Return, exactly as written, the lines from the one containing "by 899 pixels." through the one containing "bg.inputs[1].default_value = 0.40", with both ends included.

### Dataset entries ###

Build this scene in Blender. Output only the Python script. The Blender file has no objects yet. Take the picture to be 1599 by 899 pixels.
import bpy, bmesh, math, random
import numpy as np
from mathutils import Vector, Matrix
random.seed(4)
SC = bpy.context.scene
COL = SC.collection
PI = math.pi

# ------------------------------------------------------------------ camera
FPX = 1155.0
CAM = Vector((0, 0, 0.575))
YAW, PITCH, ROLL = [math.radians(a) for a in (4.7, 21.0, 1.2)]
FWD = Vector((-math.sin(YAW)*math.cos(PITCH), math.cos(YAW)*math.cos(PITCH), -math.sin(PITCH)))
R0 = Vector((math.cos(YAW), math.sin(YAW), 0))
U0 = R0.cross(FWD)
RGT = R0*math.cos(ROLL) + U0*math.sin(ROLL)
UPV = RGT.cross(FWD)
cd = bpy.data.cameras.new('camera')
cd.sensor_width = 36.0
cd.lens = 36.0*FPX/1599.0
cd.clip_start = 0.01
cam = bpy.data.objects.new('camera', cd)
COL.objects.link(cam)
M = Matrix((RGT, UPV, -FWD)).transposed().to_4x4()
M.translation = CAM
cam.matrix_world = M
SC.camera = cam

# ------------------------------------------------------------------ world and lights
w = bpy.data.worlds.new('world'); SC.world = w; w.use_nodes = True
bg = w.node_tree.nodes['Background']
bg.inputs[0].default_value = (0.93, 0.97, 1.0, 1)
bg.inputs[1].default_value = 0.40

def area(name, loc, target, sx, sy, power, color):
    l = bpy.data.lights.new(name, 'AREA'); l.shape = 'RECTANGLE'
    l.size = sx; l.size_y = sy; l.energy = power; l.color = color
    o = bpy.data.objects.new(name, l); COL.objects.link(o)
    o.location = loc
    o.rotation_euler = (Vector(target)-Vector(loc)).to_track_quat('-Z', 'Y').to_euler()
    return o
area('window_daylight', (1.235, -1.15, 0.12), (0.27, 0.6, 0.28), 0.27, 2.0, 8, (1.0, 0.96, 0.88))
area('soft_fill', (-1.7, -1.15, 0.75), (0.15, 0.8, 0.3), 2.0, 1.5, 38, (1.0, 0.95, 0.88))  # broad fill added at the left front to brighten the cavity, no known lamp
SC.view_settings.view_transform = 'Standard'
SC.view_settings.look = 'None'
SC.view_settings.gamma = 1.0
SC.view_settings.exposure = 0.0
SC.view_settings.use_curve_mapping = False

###
### Dataset entries ###

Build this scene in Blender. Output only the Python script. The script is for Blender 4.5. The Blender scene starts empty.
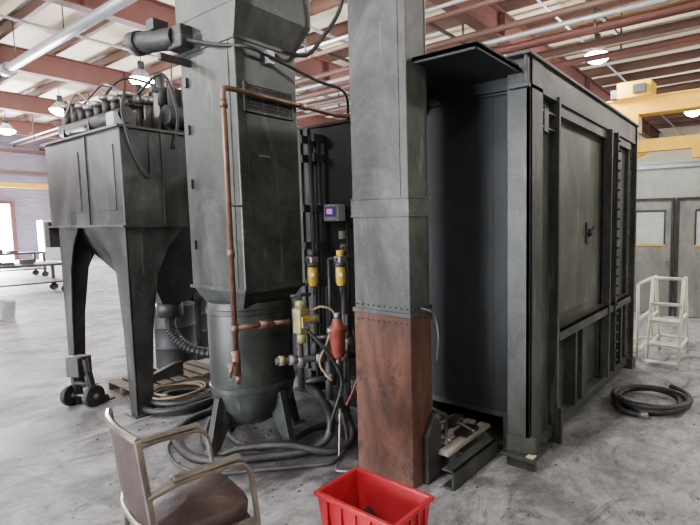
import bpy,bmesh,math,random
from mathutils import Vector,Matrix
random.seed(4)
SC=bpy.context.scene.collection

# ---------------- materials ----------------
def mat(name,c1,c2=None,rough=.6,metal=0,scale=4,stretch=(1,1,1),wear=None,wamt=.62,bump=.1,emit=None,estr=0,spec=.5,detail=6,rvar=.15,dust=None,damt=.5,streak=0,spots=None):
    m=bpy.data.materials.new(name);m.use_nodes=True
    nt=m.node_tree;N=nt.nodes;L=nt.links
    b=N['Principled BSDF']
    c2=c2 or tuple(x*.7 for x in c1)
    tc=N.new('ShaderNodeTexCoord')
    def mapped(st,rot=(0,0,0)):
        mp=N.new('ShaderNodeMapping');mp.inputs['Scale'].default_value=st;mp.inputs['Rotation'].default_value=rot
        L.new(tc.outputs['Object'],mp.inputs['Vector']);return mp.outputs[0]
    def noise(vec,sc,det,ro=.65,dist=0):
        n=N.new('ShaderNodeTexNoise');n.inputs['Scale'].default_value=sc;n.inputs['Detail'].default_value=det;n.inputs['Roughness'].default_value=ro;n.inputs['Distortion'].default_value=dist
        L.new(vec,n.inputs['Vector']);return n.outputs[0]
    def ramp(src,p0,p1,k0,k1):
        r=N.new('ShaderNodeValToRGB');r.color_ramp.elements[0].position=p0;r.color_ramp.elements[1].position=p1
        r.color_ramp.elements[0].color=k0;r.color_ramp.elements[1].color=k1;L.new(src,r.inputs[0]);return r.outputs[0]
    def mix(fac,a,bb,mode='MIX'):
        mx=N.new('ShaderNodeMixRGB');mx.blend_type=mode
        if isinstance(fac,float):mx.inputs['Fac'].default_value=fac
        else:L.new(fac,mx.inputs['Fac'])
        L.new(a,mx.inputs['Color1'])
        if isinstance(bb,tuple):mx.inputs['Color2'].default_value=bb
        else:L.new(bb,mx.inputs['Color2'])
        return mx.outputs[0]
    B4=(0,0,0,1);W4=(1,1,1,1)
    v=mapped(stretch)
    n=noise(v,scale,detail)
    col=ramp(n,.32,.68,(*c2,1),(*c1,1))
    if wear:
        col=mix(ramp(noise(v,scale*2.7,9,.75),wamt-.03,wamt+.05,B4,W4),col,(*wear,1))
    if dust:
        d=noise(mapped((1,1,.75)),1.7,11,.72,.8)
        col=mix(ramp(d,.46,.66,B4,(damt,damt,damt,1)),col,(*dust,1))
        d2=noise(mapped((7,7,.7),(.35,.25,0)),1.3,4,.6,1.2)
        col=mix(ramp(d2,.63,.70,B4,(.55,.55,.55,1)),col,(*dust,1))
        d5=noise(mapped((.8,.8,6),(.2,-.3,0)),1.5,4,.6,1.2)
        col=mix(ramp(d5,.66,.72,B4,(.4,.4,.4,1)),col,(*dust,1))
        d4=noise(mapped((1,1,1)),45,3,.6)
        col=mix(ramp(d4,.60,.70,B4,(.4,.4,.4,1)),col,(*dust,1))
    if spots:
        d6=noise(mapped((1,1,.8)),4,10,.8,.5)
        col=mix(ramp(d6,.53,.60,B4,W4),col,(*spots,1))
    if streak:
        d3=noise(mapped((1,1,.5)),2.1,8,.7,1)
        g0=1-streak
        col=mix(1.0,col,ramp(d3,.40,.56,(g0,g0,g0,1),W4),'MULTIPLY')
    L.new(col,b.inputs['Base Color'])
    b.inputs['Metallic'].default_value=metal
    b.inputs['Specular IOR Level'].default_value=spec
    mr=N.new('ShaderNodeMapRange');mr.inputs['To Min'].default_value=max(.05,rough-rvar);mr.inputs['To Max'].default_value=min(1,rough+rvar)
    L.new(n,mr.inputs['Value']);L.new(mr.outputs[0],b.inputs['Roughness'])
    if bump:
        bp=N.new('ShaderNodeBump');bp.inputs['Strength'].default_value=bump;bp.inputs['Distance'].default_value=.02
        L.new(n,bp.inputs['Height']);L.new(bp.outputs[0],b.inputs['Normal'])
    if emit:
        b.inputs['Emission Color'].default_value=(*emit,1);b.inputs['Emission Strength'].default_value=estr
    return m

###

The answer =
Build this scene in Blender. Output only the Python script. The Blender file has no objects yet. Take the picture to be 1599 by 899 pixels.
import bpy, bmesh, math, random
import numpy as np
from mathutils import Vector, Matrix
random.seed(4)
SC = bpy.context.scene
COL = SC.collection
PI = math.pi

# ------------------------------------------------------------------ camera
FPX = 1155.0
CAM = Vector((0, 0, 0.575))
YAW, PITCH, ROLL = [math.radians(a) for a in (4.7, 21.0, 1.2)]
FWD = Vector((-math.sin(YAW)*math.cos(PITCH), math.cos(YAW)*math.cos(PITCH), -math.sin(PITCH)))
R0 = Vector((math.cos(YAW), math.sin(YAW), 0))
U0 = R0.cross(FWD)
RGT = R0*math.cos(ROLL) + U0*math.sin(ROLL)
UPV = RGT.cross(FWD)
cd = bpy.data.cameras.new('camera')
cd.sensor_width = 36.0
cd.lens = 36.0*FPX/1599.0
cd.clip_start = 0.01
cam = bpy.data.objects.new('camera', cd)
COL.objects.link(cam)
M = Matrix((RGT, UPV, -FWD)).transposed().to_4x4()
M.translation = CAM
cam.matrix_world = M
SC.camera = cam

# ------------------------------------------------------------------ world and lights
w = bpy.data.worlds.new('world'); SC.world = w; w.use_nodes = True
bg = w.node_tree.nodes['Background']
bg.inputs[0].default_value = (0.93, 0.97, 1.0, 1)
bg.inputs[1].default_value = 0.40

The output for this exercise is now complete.